▶ **Requirements**: Show, in full, each line of the data that contains "pixels".

────

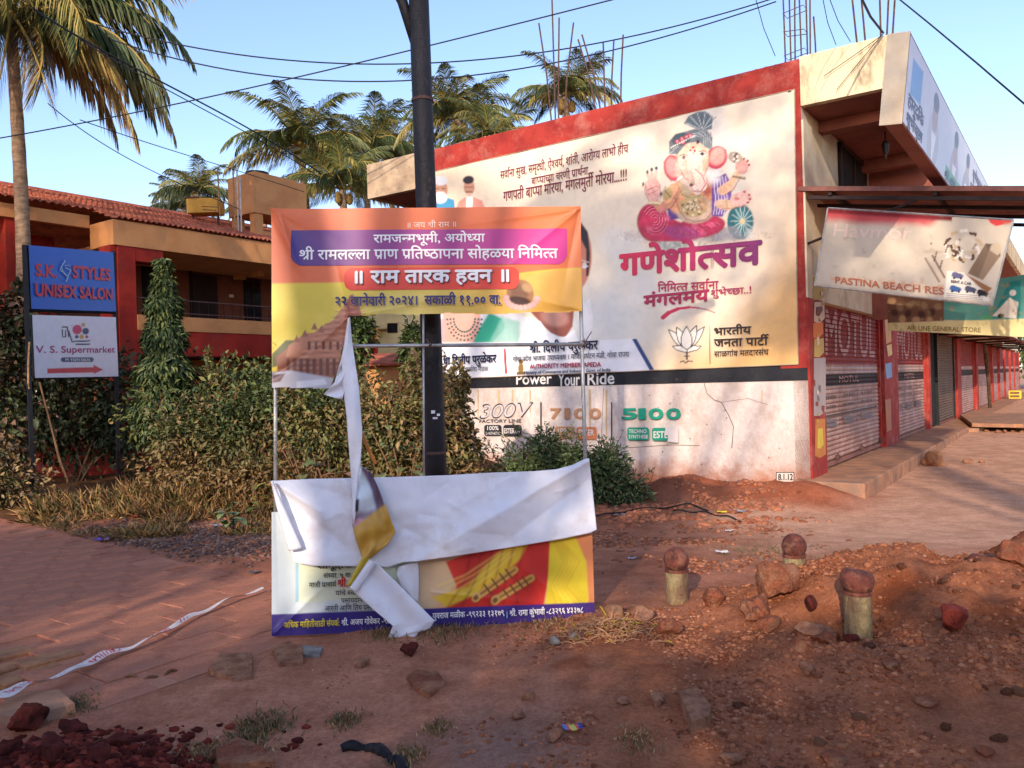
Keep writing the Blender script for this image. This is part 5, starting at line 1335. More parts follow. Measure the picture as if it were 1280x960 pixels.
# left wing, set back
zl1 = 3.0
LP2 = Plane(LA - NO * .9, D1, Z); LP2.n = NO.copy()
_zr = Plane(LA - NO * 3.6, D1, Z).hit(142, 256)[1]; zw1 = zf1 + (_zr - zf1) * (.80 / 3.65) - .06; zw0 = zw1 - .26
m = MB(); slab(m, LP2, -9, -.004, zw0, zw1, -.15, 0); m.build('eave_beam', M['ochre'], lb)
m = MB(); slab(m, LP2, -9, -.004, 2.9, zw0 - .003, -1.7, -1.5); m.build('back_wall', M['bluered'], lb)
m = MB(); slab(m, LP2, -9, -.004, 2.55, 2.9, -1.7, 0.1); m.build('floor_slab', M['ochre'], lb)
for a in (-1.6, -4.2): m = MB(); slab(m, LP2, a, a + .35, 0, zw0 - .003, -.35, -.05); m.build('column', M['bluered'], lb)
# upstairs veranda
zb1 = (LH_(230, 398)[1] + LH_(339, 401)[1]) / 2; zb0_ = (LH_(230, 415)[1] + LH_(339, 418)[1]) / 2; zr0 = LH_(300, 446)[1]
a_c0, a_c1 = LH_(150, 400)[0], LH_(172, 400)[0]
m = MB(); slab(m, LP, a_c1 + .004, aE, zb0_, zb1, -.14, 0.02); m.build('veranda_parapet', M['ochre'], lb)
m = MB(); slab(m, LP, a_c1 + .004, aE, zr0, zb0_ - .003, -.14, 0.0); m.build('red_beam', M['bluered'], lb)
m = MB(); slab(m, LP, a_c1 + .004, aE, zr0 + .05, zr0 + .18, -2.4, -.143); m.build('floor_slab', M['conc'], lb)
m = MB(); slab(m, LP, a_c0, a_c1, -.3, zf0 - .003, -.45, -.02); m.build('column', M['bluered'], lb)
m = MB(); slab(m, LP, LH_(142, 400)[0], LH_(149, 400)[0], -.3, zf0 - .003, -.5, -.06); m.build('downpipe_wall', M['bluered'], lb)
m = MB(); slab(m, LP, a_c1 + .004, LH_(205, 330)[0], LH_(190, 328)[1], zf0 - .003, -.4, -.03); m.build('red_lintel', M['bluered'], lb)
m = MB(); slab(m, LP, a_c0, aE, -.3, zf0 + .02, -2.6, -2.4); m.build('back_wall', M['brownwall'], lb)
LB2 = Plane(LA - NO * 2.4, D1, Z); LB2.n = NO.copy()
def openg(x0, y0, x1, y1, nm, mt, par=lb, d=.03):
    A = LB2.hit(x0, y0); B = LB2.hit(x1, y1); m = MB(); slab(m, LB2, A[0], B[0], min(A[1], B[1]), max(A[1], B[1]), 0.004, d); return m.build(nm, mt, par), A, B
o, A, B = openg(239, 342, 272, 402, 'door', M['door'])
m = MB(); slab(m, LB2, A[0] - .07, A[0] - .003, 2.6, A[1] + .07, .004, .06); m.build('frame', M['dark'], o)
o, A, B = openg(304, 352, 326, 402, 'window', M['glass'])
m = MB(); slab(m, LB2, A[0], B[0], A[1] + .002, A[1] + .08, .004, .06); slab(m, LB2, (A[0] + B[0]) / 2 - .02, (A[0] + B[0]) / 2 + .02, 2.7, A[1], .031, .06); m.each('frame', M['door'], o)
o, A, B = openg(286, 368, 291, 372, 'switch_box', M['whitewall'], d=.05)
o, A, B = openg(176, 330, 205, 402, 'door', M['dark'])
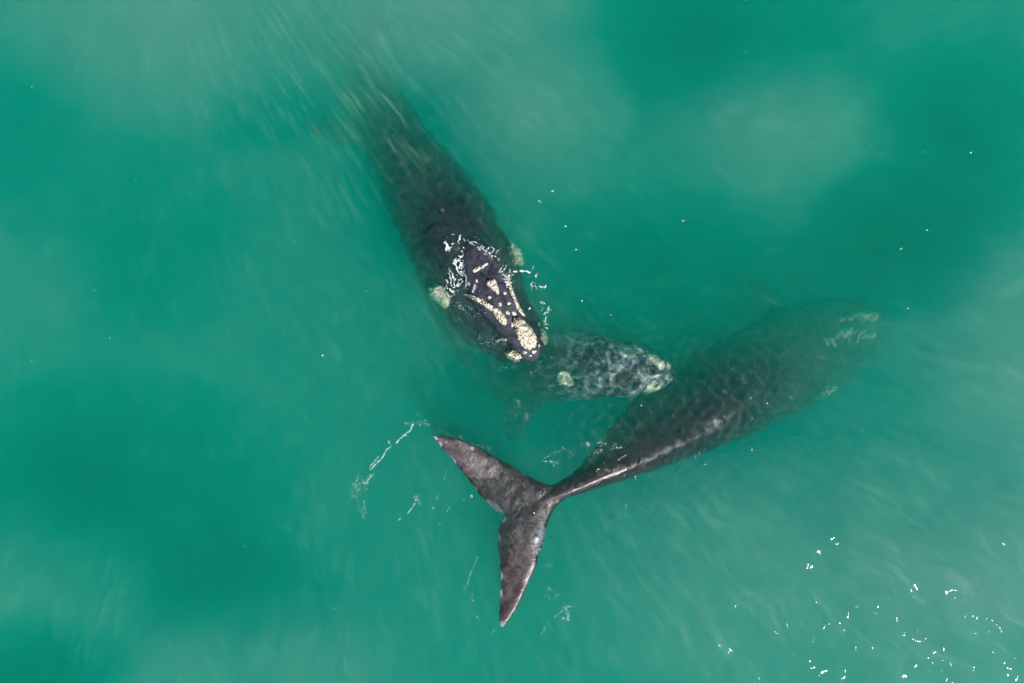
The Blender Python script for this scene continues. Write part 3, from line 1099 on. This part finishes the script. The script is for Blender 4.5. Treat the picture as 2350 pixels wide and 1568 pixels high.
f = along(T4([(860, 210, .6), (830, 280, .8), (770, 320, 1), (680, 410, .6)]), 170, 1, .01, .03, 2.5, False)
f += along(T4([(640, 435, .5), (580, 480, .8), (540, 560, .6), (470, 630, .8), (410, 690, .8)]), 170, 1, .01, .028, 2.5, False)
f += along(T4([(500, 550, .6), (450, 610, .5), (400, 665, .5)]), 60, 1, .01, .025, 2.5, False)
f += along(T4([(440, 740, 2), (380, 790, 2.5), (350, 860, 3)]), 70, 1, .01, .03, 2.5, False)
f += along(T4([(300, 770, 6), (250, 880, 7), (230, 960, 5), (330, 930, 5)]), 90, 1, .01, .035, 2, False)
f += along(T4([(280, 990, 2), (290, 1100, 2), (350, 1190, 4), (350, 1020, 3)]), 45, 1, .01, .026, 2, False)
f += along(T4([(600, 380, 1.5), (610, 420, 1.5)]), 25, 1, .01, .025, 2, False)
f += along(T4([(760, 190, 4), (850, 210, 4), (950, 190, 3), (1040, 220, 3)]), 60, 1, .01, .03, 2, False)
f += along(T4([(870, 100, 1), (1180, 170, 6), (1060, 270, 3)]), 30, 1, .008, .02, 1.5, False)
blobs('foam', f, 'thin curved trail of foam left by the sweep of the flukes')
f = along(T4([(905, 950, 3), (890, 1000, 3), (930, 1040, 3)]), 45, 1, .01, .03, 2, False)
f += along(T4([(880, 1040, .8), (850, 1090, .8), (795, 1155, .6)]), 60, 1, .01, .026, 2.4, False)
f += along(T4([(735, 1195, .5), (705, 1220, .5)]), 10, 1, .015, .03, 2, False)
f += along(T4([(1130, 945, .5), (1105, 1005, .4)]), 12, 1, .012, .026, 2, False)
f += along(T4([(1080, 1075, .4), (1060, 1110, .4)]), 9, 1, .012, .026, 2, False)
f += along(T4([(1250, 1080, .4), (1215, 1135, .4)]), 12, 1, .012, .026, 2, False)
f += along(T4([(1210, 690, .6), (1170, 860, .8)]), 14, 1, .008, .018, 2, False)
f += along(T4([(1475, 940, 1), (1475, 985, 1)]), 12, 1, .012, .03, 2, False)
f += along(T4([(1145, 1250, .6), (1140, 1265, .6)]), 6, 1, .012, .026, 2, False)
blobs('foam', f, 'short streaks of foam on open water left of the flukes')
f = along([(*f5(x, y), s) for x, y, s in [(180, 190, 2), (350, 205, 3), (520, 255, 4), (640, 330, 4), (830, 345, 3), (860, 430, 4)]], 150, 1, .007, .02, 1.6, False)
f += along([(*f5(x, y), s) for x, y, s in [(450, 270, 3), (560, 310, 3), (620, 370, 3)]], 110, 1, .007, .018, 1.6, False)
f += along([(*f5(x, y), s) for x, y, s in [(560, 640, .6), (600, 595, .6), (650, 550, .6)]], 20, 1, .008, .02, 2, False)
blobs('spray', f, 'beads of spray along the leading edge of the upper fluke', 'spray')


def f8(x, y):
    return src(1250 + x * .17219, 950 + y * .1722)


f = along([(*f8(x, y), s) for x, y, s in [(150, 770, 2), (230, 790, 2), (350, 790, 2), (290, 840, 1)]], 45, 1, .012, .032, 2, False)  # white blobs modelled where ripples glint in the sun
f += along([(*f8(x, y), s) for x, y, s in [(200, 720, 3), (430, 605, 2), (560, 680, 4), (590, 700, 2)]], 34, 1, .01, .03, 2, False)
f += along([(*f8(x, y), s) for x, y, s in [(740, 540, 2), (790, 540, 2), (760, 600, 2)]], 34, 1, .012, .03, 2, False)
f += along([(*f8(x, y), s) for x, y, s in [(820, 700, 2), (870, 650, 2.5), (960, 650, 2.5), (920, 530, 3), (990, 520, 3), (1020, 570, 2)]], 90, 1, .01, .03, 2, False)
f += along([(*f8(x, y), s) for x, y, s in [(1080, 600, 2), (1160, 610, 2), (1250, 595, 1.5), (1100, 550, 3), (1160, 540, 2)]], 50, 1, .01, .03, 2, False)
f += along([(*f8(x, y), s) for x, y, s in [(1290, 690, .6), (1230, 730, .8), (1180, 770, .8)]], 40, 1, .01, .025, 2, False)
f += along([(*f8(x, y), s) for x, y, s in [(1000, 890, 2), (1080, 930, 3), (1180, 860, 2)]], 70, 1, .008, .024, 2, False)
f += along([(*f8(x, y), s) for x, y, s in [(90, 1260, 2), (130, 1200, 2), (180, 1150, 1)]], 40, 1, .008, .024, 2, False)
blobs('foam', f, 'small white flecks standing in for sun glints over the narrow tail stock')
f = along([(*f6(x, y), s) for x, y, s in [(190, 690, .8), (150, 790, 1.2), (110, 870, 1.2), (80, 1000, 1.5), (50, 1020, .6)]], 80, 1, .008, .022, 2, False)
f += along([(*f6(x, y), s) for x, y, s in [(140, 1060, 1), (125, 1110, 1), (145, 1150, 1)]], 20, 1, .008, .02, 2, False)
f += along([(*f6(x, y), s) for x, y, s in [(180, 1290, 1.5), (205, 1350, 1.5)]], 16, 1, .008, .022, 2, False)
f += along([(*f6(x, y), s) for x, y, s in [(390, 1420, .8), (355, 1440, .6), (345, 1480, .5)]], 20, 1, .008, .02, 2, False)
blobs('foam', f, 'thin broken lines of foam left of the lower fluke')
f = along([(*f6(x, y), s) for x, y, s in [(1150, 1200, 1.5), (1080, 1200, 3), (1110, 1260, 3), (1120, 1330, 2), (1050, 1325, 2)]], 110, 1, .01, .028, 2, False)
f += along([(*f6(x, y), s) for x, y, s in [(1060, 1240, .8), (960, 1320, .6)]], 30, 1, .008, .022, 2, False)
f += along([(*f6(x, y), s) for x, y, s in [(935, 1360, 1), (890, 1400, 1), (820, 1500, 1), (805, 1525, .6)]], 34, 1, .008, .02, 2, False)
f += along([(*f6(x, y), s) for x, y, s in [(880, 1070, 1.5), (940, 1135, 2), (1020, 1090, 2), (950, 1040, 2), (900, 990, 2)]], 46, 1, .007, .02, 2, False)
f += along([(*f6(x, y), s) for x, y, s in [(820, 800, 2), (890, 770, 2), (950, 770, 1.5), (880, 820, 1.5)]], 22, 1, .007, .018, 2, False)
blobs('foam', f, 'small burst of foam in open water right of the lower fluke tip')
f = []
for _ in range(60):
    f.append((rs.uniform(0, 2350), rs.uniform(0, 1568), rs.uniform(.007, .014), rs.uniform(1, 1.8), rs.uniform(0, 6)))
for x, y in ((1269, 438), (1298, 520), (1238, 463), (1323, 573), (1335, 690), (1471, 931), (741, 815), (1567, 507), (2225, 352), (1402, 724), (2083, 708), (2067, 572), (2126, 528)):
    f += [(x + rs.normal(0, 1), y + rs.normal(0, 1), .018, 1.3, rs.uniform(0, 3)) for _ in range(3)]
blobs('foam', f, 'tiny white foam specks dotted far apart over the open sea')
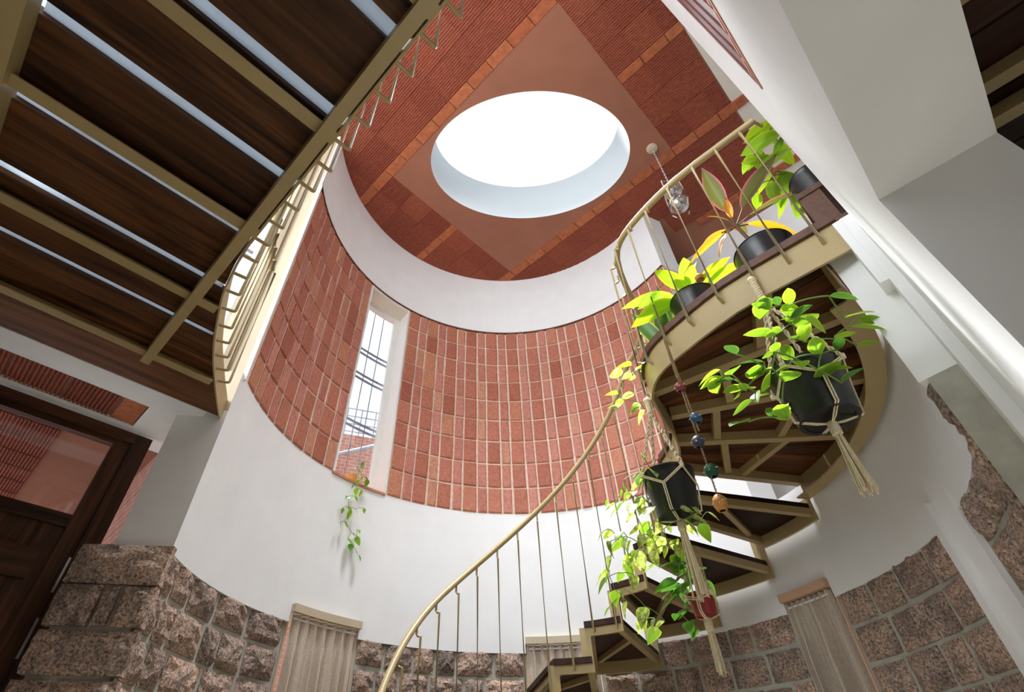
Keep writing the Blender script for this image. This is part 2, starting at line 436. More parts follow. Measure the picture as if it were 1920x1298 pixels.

────

▶ **Result for this exercise**:
Keep writing the Blender script for this image. This is part 5, starting at line 1335. More parts follow. Measure the picture as if it were 1280x960 pixels.
The Blender Python script for this scene continues. Write part 3, from line 1099 on. This part finishes the script. The script is for Blender 4.5. Treat the picture as 2350 pixels wide and 1568 pixels high.
Keep writing the Blender script for this image. This is part 2, starting at line 436. More parts follow. Measure the picture as if it were 1920x1298 pixels.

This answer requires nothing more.